Nous avons vu, en effet, que le travail a un prix nécessaire, consistant dans les frais de bon entretien et de reproduction du travailleur, frais qui différent selon la qualité du travail et qui s’accroissent à mesure que l’industrie, en se perfectionnant, exige une qualité plus élevée ; mais ce prix nécessaire n’est qu’un point idéal vers lequel gravite le prix courant quand il n’est point entravé dans son mouvement par des obstacles naturels ou artificiels. Or, au début du régime de la liberté de l’industrie, ces obstacles qui résidaient dans l’inégalité de situation des parties en présence et dans la concurrence désordonnée des travailleurs, ces obstacles, disons-nous, étaient tels qu’ils devaient, dans bien des cas, déterminer l’abaissement du salaire au dernier minimum possible.

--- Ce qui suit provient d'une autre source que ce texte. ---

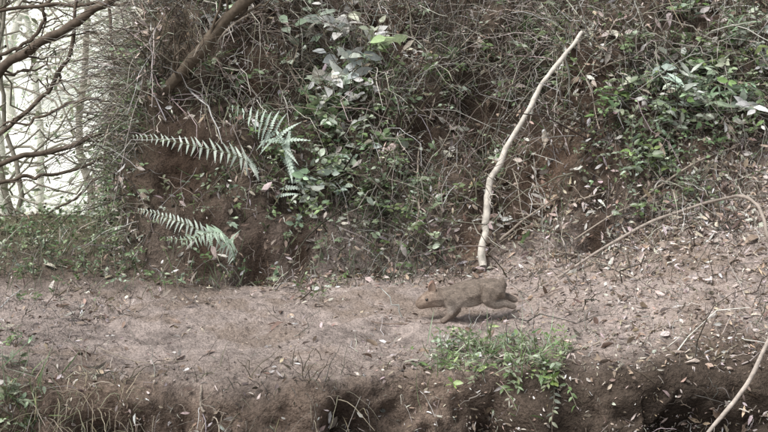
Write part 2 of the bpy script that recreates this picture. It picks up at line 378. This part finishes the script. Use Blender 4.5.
frond(b,[hb,W(250,200,6.2),W(235,165,6.1),W(232,140,6.05)],.06,16,np.array([.5,-.8,.3]),colr=(.22,.30,.18))
b.make("fronds",M_fern,e_)
e_=bpy.data.objects.new("fern",None); bpy.context.collection.objects.link(e_); b=Bat()
hb,_=hit(238,265)
frond(b,[hb,W(225,243,5.75),W(190,226,5.6),W(160,215,5.55),W(137,209,5.5)],.075,24,np.array([.1,-.7,.7]),droop=.5)
frond(b,[hb,W(228,240,5.7),W(212,232,5.6),W(190,240,5.55),W(165,238,5.5)],.085,18,np.array([-.2,-.7,.65]),droop=.5,colr=(.32,.43,.32))
b.make("fronds",M_fern,e_)

# ---------- branches ----------
def branch(name,pts,r0,r1,colr,mat,K=60,sides=10,wob=.004,twigs=0,tl=.3,sub=True):
    c_=spline(pts,K); c_=c_+np.stack([fbm(np.linspace(0,K/8,K)+i*9.1,np.zeros(K)+i,np.zeros(K)+r0*100,3,i+5) for i in range(3)],-1)*wob*3
    b=Bat(); R=np.linspace(r0,r1,K)*(1+.2*fbm(np.linspace(0,K/3,K),np.zeros(K),np.zeros(K)+r0*50,2,9))
    b.tubes(c_[None],R[None],np.array([colr]),sides)
    for i in range(twigs):
        q=rng.integers(K//6,K-2); T=nrm(c_[q+1]-c_[q]); d=nrm(T*.7+NR(0,.6,3)); l=tl*U(.4,1.2); m=12; t=np.linspace(0,1,m)[:,None]
        pp=c_[q]+d*t*l+np.cumsum(NR(0,1,(m,3)),0)*l*.03-zv*.15*l*t*t; rr=np.linspace(min(R[q]*.5,.008),.0012,m)
        b.tubes(pp[None],rr[None],np.array([colr])*U(.7,1.2),5)
        if sub:
            for j in range(3):
                q2=rng.integers(3,m-1); d2=nrm(d*.6+NR(0,.6,3)); l2=l*U(.2,.5); p2=pp[q2]+d2*np.linspace(0,1,6)[:,None]*l2+np.cumsum(NR(0,1,(6,3)),0)*l2*.05
                b.tubes(p2[None],np.linspace(rr[q2]*.7,.0008,6)[None],np.array([colr])*U(.7,1.2),4)
    return b.make(name,mat)
def along(L,lift): return [hit(px,py)[0]+np.array([0,-.6,.8])*lift for px,py in L]
def line3(L,lift,lift2=None):
    h=[hit(*q)[0] for q in L]; d=[float(np.dot(p-C0,FW)) for p in h]; m=len(L)
    dd=np.linspace(d[0],d[-1],m); off=max(0,max(dd[i]-d[i] for i in range(m))); lf=np.linspace(lift,lift if lift2 is None else lift2,m)
    return [W(L[i][0],L[i][1],dd[i]-off*math.sin(math.pi*i/(m-1))-lf[i]) for i in range(m)]
pp=line3([(482,268),(484,238),(485,212),(490,183),(504,150),(530,106),(554,70),(583,32)],.05,.42)
branch("fallen_branch",pp,.020,.010,(.60,.56,.50),M_pale,K=90,sides=12,wob=.005,twigs=2,tl=.1)
branch("fallen_branch",line3([(558,278),(600,250),(650,222),(700,204)],.02,.10)+[W(735,197,5.3),W(757,206,5.15),W(768,238,5.05),hit(772,262)[0]],.006,.008,(.36,.31,.27),M_bark,K=80,sides=7,wob=.004)
branch("fallen_branch",[W(790,300,3.75),W(766,346,3.8),W(742,390,3.82),W(706,434,3.85),W(690,450,3.9)],.008,.006,(.5,.44,.39),M_pale,K=40,sides=8)
branch("fallen_stick",along([(372,323),(405,325),(440,323)],.008),.003,.002,(.26,.20,.17),M_bark,K=40,sides=6,wob=.003)
branch("fallen_stick",along([(518,303),(540,297),(562,288)],.008),.003,.002,(.26,.20,.17),M_bark,K=30,sides=6,wob=.003)
for L,r in [([(640,280),(600,262),(560,250)],.004),([(500,240),(530,215),(560,195)],.007),([(560,90),(620,60),(700,45)],.006),([(600,130),(590,90),(575,60)],.004),
            ([(350,145),(310,100),(290,70),(285,45)],.008),([(420,210),(417,170),(420,140)],.006),([(200,60),(240,20),(280,5)],.008),([(530,205),(575,200),(610,190)],.006),
            ([(640,350),(655,330),(690,325)],.003),([(100,350),(150,365),(190,360)],.003),([(205,415),(200,395),(206,372)],.005),([(600,345),(570,352),(555,362)],.004),
            ([(575,240),(620,210),(660,200)],.005),([(600,60),(615,20),(640,5)],.005),([(430,120),(450,60),(500,10)],.005),([(640,200),(700,160),(760,140)],.006)]:
    branch("fallen_stick",(line3(L,.03) if L[0][1]<300 else along(L,.012)),r,r*.5,(.36,.31,.26),M_bark,K=30,sides=6,twigs=3,tl=.14)

bt=bpy.data.objects.new("bare_tree",None); bpy.context.collection.objects.link(bt)
DK=(.12,.095,.075)
def lim(pts,r0,r1,tw,tl=.5,c=DK,K=50):
    o=branch("limb",pts,r0,r1,c,M_bark,K=K,sides=10,wob=.02,twigs=tw,tl=tl); o.parent=bt
lim([hit(112,215)[0],W(118,180,6.7),W(150,112,6.4),W(200,45,6.2),W(255,-10,6.1),W(330,-80,6.1)],.038,.026,18,.5,(.13,.105,.08))
lim([hit(125,210)[0],W(135,150,7.1),W(160,90,7.1),W(175,40,7.1),W(190,-40,7.0)],.022,.014,14)
lim([hit(150,220)[0],W(150,150,6.9),W(185,90,6.8),W(190,30,6.8),W(230,-40,6.8)],.015,.012,10)
lim([W(-60,120,7.3),W(0,76,7.3),W(50,36,7.2),W(100,3,7.1),W(150,-40,7)],.032,.02,9,.6)
lim([W(-60,190,7.0),W(0,166,7.0),W(55,151,7.1),W(112,126,7.1),W(160,90,7)],.018,.012,8,.4)
lim([W(-50,200,6.9),W(0,182,6.9),W(50,170,7),W(110,160,7.1)],.012,.008,4,.3)
lim([W(-50,30,7.4),W(0,12,7.4),W(60,4,7.4),W(130,2,7.3),W(220,12,7.2)],.014,.008,7,.5)
lim([hit(105,222)[0],W(108,190,7),W(104,140,7),W(118,70,7),W(103,0,7),W(90,-50,7)],.010,.008,6,.3)
lim([W(-40,160,7.2),W(0,135,7.2),W(38,95,7.3),W(70,50,7.3),W(75,-30,7.3)],.015,.010,6,.4)
lim([W(112,170,7.0),W(60,205,7.2),W(10,215,7.4)],.008,.004,4,.3)
lim([W(120,110,7.1),W(85,100,7.0),W(40,112,6.9),W(0,130,6.9)],.010,.006,6,.3)
lim([W(0,60,7.5),W(30,40,7.5),W(48,0,7.5),W(60,-30,7.5)],.012,.01,5,.4)

# background trees beyond the gap
def tree(x_,y_,h,r,cc,nl,tc=(.30,.29,.25),name="background_tree",lo=1,ls=(.04,.10),sp=.25):
    e2=bpy.data.objects.new(name,None); bpy.context.collection.objects.link(e2)
    base=down(x_,y_); b1=Bat(); b2=Bat(); K=14
    tr=base+np.stack([NR(0,.12,K).cumsum()*.6,NR(0,.1,K).cumsum()*.5,np.linspace(-.1,h,K)],-1)
    b1.tubes(tr[None],np.linspace(r,r*.3,K)[None],np.array([tc]),8)
    cen=[]
    for i in range(30):
        q=rng.integers(lo,K); d=nrm(np.array([NR(),NR(),U(-.3,.6)])); l=U(.5,1.0)*h*.33; m=7
        p2=tr[q]+d*np.linspace(0,1,m)[:,None]*l+np.cumsum(NR(0,.05,(m,3)),0)
        b1.tubes(p2[None],np.linspace(r*.35,.008,m)[None],np.array([tc]),5)
        cen+= [p2[j] for j in (3,4,5,6)]
    cen=np.array(cen); k=rng.integers(0,len(cen),nl); P=cen[k]+NR(0,sp,(nl,3))
    b2.leaves(P,NR(0,1,(nl,3)),NR(0,.6,(nl,3))+zv,U(ls[0],ls[1],nl),U(ls[0]*.5,ls[1]*.5,nl),pal(cc,nl),curl=.2)
    b1.make("trunk",M_bark,e2); b2.make("leaves",M_leaf,e2)
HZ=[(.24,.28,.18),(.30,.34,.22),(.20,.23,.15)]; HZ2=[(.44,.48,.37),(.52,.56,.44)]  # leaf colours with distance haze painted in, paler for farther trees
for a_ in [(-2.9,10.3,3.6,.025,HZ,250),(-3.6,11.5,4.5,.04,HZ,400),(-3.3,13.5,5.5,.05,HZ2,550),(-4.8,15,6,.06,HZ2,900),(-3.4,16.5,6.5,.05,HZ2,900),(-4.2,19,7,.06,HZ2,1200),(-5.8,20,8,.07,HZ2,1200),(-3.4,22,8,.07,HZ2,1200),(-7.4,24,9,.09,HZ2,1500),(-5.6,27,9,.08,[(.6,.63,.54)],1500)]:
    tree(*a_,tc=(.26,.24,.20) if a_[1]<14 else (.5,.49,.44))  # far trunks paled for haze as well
b=Bat(); N=6000; xx=-1.7-U(0,1,N)**.7*5.5; yy=U(8.8,22,N)
from_=np.array([down(a_,c_) for a_,c_ in zip(xx[::6],yy[::6])]); P=np.repeat(from_,6,0)[:N]+NR(0,.12,(N,3))*np.array([1,1,1]); P[:,2]+=np.abs(NR(0,.18,N)); 
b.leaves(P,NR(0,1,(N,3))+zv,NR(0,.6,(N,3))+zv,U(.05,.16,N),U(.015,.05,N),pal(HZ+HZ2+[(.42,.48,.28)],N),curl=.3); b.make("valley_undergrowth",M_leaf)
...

Quel était ce minimum ? C’était la quantité de matériaux de subsistance et d’entretien indispensables à l’alimentation actuelle des forces du travailleur, combinée avec le maximum de durée du travail. Que le salaire soit descendu à ce minimum et que la durée du travail se soit élevée à ce maximum dans les localités et les industries où les ouvriers dépourvus d’avances se trouvaient dans l’impossibilité d’attendre ou de se déplacer, et se faisaient une concurrence au rabais, c’est un fait qu’on ne peut malheureusement révoquer en doute. Une des premières conséquences de ce fait a été, lorsque le salaire eut cessé de comprendre l’entretien nécessaire de la famille, d’obliger la femme à abandonner le soin de son ménage pour subvenir elle-même à sa subsistance. Mais en mettant son travail au marché, elle a augmenté l’inégalité de l’offre et de la demande, et contribué à l’abaissement du niveau général de la rétribution de la classe ouvrière. Il a fallu recourir aussi au travail des enfants, et l’offre de ce travail supplémentaire, tout en procurant aux familles un accroissement immédiat de ressources, a eu pour effet de précipiter la chute du salaire.

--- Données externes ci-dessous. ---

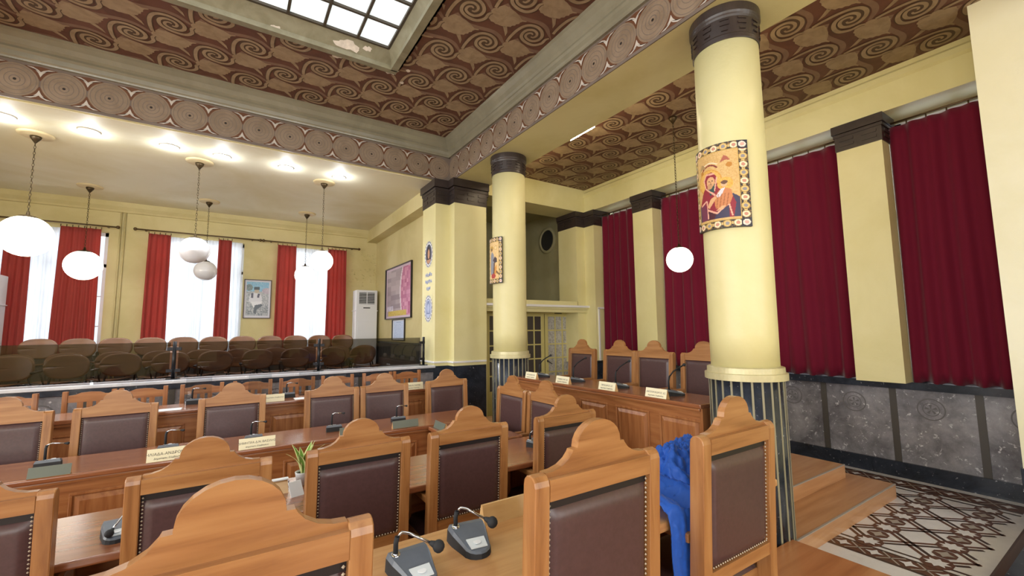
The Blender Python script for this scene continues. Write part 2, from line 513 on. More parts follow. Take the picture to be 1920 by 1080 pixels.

Si les ouvriers avaient été prévoyants et économes, s’ils avaient limité leur reproduction, à l’exemple des classes supérieures, en ne mettant au monde que le nombre d’enfants qu’ils avaient les moyens de nourrir et d’élever avec leur propre gain, le prix du travail aurait pu se maintenir à un niveau moins destructeur de leurs forces et de leur santé. Mais les ouvriers n’étaient généralement, à l’époque de leur libération, ni prévoyants ni économes, et les conditions physiques et morales que leur faisait l’excès du travail et l’insuffisance du salaire n’étaient point propres à développer chez eux la capacité du gouvernement de soi-même. La durée excessive du travail — la journée atteignant et dépassant même fréquemment douze heures — provoquait le besoin d’un excitant, l’alcool, qui leur procurait un secours temporaire, mais au prix d’un affaiblissement ultérieur et d’une abréviation de la durée de leurs forces productives. La condition de la classe ouvrière a été ainsi s’abaissant d’une manière continue, dans la première période du régime de la liberté de l’industrie. On a vu alors apparaître et s’étendre, dans des proportions effrayantes, un mal inconnu sous le régime de l’esclavage, du servage et des corporations, le mal du paupérisme.

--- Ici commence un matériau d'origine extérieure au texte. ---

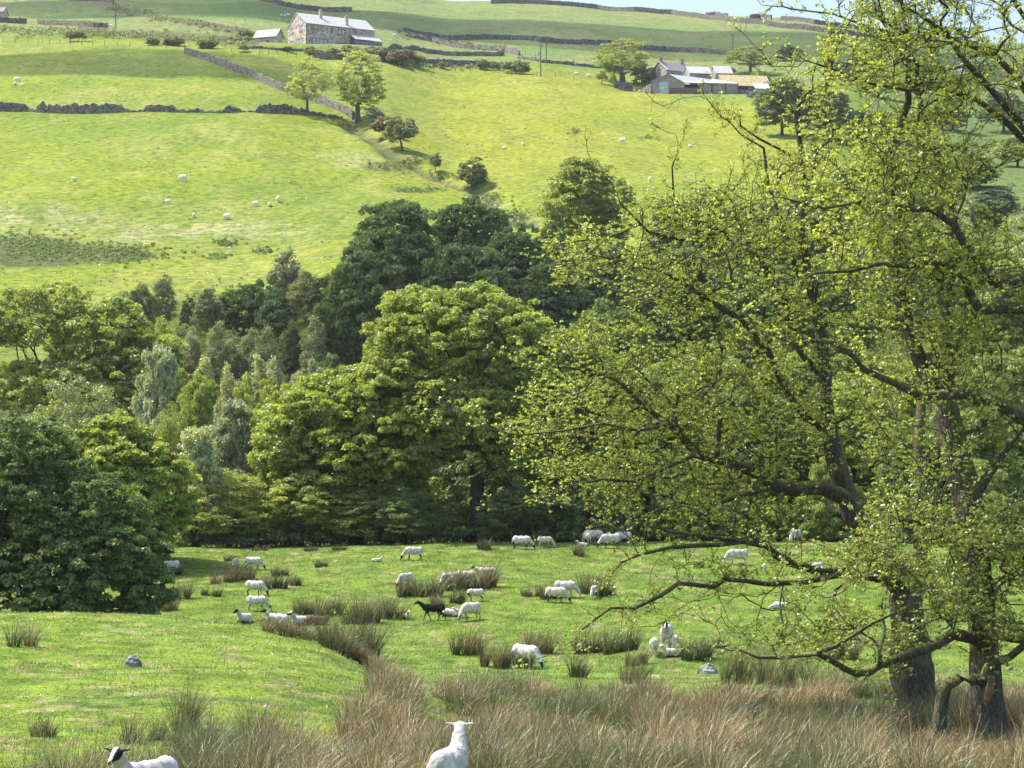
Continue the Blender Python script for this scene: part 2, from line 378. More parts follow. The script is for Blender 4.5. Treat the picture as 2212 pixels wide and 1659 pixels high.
def leaf_mat(name, c, trans=0.35, gloss=0.06, tc=None, rough=.45):
    # c: reflectance; every leaf carries its own tone in Col (r = tone, g = yellowness)
    m, t, o = nmat(name); at = N(t, 'ShaderNodeAttribute', attribute_name='Col'); sp = N(t, 'ShaderNodeSeparateColor'); t.links.new(at.outputs['Color'], sp.inputs[0])
    oi = N(t, 'ShaderNodeObjectInfo')
    mx = N(t, 'ShaderNodeMix', data_type='RGBA'); t.links.new(sp.outputs[1], mx.inputs[0]); mx.inputs[6].default_value = (*c, 1)
    mx.inputs[7].default_value = (min(1, c[0] * 1.4), min(1, c[1] * 1.22), c[2] * 0.8, 1)
    rr = ramp(t, [(0, (.8, .84, .85)), (1, (1.2, 1.14, 1.0))]); t.links.new(oi.outputs['Random'], rr.inputs[0])
    c1 = mulc(t, mx.outputs[2], rr.outputs[0])
    vm = N(t, 'ShaderNodeVectorMath', operation='SCALE'); t.links.new(c1, vm.inputs[0]); t.links.new(sp.outputs[0], vm.inputs['Scale'])
    df = N(t, 'ShaderNodeBsdfDiffuse'); t.links.new(vm.outputs[0], df.inputs[0])
    tl = N(t, 'ShaderNodeBsdfTranslucent'); g = mulc(t, vm.outputs[0], tc or (1.25, 1.2, .6)); t.links.new(g, tl.inputs[0])
    ms = N(t, 'ShaderNodeMixShader'); ms.inputs[0].default_value = trans; t.links.new(df.outputs[0], ms.inputs[1]); t.links.new(tl.outputs[0], ms.inputs[2])
    gl = N(t, 'ShaderNodeBsdfGlossy', Roughness=rough); gl.inputs[0].default_value = (.9, .95, 1, 1)
    m2 = N(t, 'ShaderNodeMixShader'); m2.inputs[0].default_value = gloss; t.links.new(ms.outputs[0], m2.inputs[1]); t.links.new(gl.outputs[0], m2.inputs[2])
    t.links.new(m2.outputs[0], o.inputs[0]); return m
BK_OAK = bark_mat('bark_dark', (0.075, 0.062, 0.05)); BK_GREY = bark_mat('bark_grey', (0.13, 0.12, 0.10))
BK_ALDER = bark_mat('bark_alder', (0.115, 0.10, 0.078), moss=.85, scale=6); BK_BIRCH = bark_mat('bark_birch', (0.32, 0.30, 0.26))
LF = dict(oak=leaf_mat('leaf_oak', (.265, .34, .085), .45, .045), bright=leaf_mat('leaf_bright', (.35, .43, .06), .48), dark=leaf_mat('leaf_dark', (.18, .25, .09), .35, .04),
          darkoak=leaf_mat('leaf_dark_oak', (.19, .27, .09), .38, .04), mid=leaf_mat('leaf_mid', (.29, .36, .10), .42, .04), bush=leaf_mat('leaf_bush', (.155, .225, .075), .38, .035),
          olive=leaf_mat('leaf_olive', (.28, .33, .12), .42, .07), grey=leaf_mat('leaf_grey', (.33, .38, .24), .35, .09), pale=leaf_mat('leaf_pale', (.46, .52, .28), .4, .12),
          birch=leaf_mat('leaf_birch', (.38, .43, .22), .42, .07), ash=leaf_mat('leaf_ash', (.40, .46, .13), .48), haw=leaf_mat('leaf_hawthorn', (.22, .27, .10), .4),
          blue=leaf_mat('leaf_blue', (.15, .22, .12), .35), alder=leaf_mat('leaf_alder', (.385, .43, .085), .52, .06, (1.02, 1.15, .5)), rust=leaf_mat('leaf_rust', (.21, .195, .09), .4))

# ------------------------------------------------------------ leaves
def leaves(C, rad, n, size, seed, flat=.65, up=.35, out=.6, asp=1.7, tone=.22, hollow=.45, crown=None, lenk=1.0):
    r = rng(seed); K = len(C); C = np.repeat(C, n, 0); rd = np.repeat(rad, n) if hasattr(rad, '__len__') else np.full(len(C), rad)
    d = r.normal(size=C.shape); d /= np.linalg.norm(d, axis=1)[:, None]; d[:, 2] = np.where(d[:, 2] < -.3, -d[:, 2], d[:, 2])
    rr = hollow + (1 - hollow) * r.random(len(C)) ** .6
    off = d * (rd * rr)[:, None]; off[:, 2] *= flat
    P = C + off
    nr = d * out + r.normal(size=C.shape) * .75 + np.array([0, 0, up]); nr /= np.linalg.norm(nr, axis=1)[:, None]
    a = r.normal(size=C.shape); a -= nr * (a * nr).sum(1)[:, None]; a /= np.linalg.norm(a, axis=1)[:, None]; b = np.cross(nr, a)
    s = size * (.6 + .8 * r.random(len(C)))[:, None]
    A = a * s * asp * .5; B = b * s * .5
    fold = nr * s * .12
    V = np.stack([P - A, P - B * .9 + fold, P + A * .95, P + B * .9 + fold], 1).reshape(-1, 3)
    Fq = np.arange(len(V)).reshape(-1, 4)
    ct = np.repeat(1 + (r.random(K) - .5) * .5, n)
    tn = (1 + (r.random(len(C)) - .5) * 2 * tone) * ct; ye = np.clip(r.random(len(C)) ** 2 * .8 + np.repeat((r.random(K) - .5) * .5, n), 0, 1)
    col = np.stack([tn, ye, r.random(len(C)), np.ones(len(C))], 1); col = np.repeat(col, 4, 0)
    return V, Fq, col

# ------------------------------------------------------------ branches: greedy attachment of leaf clumps to the limbs
def skeleton(limbs, targets, step, seed, tip=.008, power=2.2, ang=.6, plen=.12, sag=0.05, wig=.12, rmin=None):
    r = rng(seed); pos = []; par = []; fixed = []; limb_r = []
    for L in limbs:                                   # L: list of (x, y, z, r) ; first point attaches to the nearest existing node
        L = np.array(L, float); prev = -1
        if pos:
            q = np.array(pos); prev = int(np.argmin(((q - L[0, :3]) ** 2).sum(1)))
        first = True
        for a, b in zip(L[:-1], L[1:]):
            k = max(1, int(np.linalg.norm(b[:3] - a[:3]) / (step * 1.2)))
            for i in range(k + (1 if b is L[-1] else 0)):
                q = a + (b - a) * i / k
                if first and prev >= 0: first = False
                pos.append(q[:3].copy()); par.append(prev); limb_r.append(q[3]); prev = len(pos) - 1; first = False
        q = L[-1]; pos.append(q[:3].copy()); par.append(prev); limb_r.append(q[3])
    nl = len(pos); cap = nl + len(targets) * 40
    P = np.zeros((cap, 3)); P[:nl] = pos; par = list(par); PL = np.zeros(cap); D = np.zeros((cap, 3))
    for i in range(nl):
        p = par[i]
        if p >= 0:
            PL[i] = PL[p] + np.linalg.norm(P[i] - P[p]); d = P[i] - P[p]; D[i] = d / (np.linalg.norm(d) + 1e-9)
        else: D[i] = (0, 0, 1)
    T = np.asarray(targets, float)
    d0 = np.array([np.min(((P[:nl] - t) ** 2).sum(1)) for t in T]) if len(T) else np.array([])
    order = np.argsort(d0 + r.random(len(T)) * .05 * (d0.max() + 1e-6)) if len(T) else []
    n = nl; tips = np.zeros(len(T), int)
    for ti in order:
        t = T[ti]; v = t - P[:n]; ds = np.sqrt((v ** 2).sum(1)) + 1e-9
        co = (v * D[:n]).sum(1) / ds
        cost = ds * (1 + ang * (1 - co)) + plen * PL[:n]
        i = int(np.argmin(cost)); L = ds[i]; k = max(1, min(38, int(L / step)))
        p0 = P[i].copy(); ctrl = p0 + D[i] * L * .45 + np.array([0, 0, -sag * L * (r.random() - .2)])
        prev = i
        for j in range(1, k + 1):
            s = j / k; q = (1 - s) ** 2 * p0 + 2 * s * (1 - s) * ctrl + s * s * t
            if j < k: q = q + r.normal(size=3) * wig * step
            P[n] = q; par.append(prev); d = q - P[prev]; D[n] = d / (np.linalg.norm(d) + 1e-9); PL[n] = PL[prev] + np.linalg.norm(d)
            prev = n; n += 1
        tips[ti] = prev
    par = np.array(par); acc = np.zeros(n); ch = [[] for _ in range(n)]
    for i in range(n):
        if par[i] >= 0: ch[par[i]].append(i)
    acc = np.zeros(n)
    order2 = np.argsort(-PL[:n], kind='stable')
    RR = np.zeros(n)
    # children always have larger index than parent
    for i in range(n - 1, -1, -1):
        RR[i] = max(acc[i], tip ** power) ** (1 / power)
        if par[i] >= 0: acc[par[i]] += RR[i] ** power * 1.002
    for i in range(nl):
        if limb_r[i] > 0: RR[i] = limb_r[i] if rmin is None else max(limb_r[i], RR[i] * rmin)
    return P[:n], par, RR, ch, D[:n], tips
def tubes(P, par, RR, ch, sides=6, minr=0.0, big=None, knob=0.0, seed=0):
    V = []; Fq = []; nb = 0; r = rng(seed)
    roots = [i for i in range(len(P)) if par[i] < 0]; stack = [[i] for i in roots]
    for _i in roots: pass
    chains = []
    while stack:
        c = stack.pop(); i = c[-1]
        while ch[i]:
            k = sorted(ch[i], key=lambda j: -RR[j])
            for j in k[1:]: stack.append([i, j])
            i = k[0]; c.append(i)
        chains.append(c)
    for c in chains:
        if len(c) < 2: continue
        p = P[c]; rr = RR[c].copy()
        if len(c) > 1 and par[c[0]] >= 0 or len(c) > 1 and rr[0] > rr[1] * 1.6: rr[0] = min(rr[0], rr[1] * 1.25)
        if rr.max() < minr: continue
        ns = sides if rr.max() < .12 else (big or sides)
        d = np.gradient(p, axis=0); d /= np.linalg.norm(d, axis=1)[:, None] + 1e-9
        ref = np.array([1.0, .13, .02]) if abs(d[0][0]) < .8 else np.array([0, 1.0, .1])
        a = np.cross(d, ref); a /= np.linalg.norm(a, axis=1)[:, None] + 1e-9; b = np.cross(d, a)
        th = np.arange(ns) * 2 * np.pi / ns
        kn = 1 + knob * (r.random((len(c), ns)) - .5) * 2
        ring = p[:, None] + (a[:, None] * np.cos(th)[None, :, None] + b[:, None] * np.sin(th)[None, :, None]) * (rr[:, None] * kn)[..., None]
        V.append(ring.reshape(-1, 3)); m = len(c)
        i0 = nb + np.arange(m - 1)[:, None] * ns + np.arange(ns)[None]; j0 = nb + np.arange(m - 1)[:, None] * ns + (np.arange(ns)[None] + 1) % ns
        Fq.append(np.stack([i0, j0, j0 + ns, i0 + ns], -1).reshape(-1, 4)); nb += m * ns
    return np.concatenate(V), np.concatenate(Fq)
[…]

De tous temps, il y avait eu sans doute un résidu de misérables, exclus par leur incapacité ou leurs vices des cadres de la production, mais ce résidu social ne constituait qu’une faible minorité, en comparaison de la multitude dont l’existence était assurée par la servitude. Lorsque cette assurance eut disparu, sans que ceux dont elle sauvegardait l’existence l’eussent remplacée en s’assurant eux-mêmes par la prévoyance et l’économie, lorsque cette multitude se trouva obligée de livrer son travail dans les conditions inégales que nous venons de décrire et de gouverner elle-même ses affaires et sa vie, sans posséder la capacité morale qu’exigeait ce gouvernement difficile, le contingent des misérables dut s’accroître en raison des risques que l’assurance de la servitude avait cessé de couvrir. Le paupérisme apparaissait comme la conséquence inévitable de l’émancipation peut-être trop hâtive de la classe ouvrière.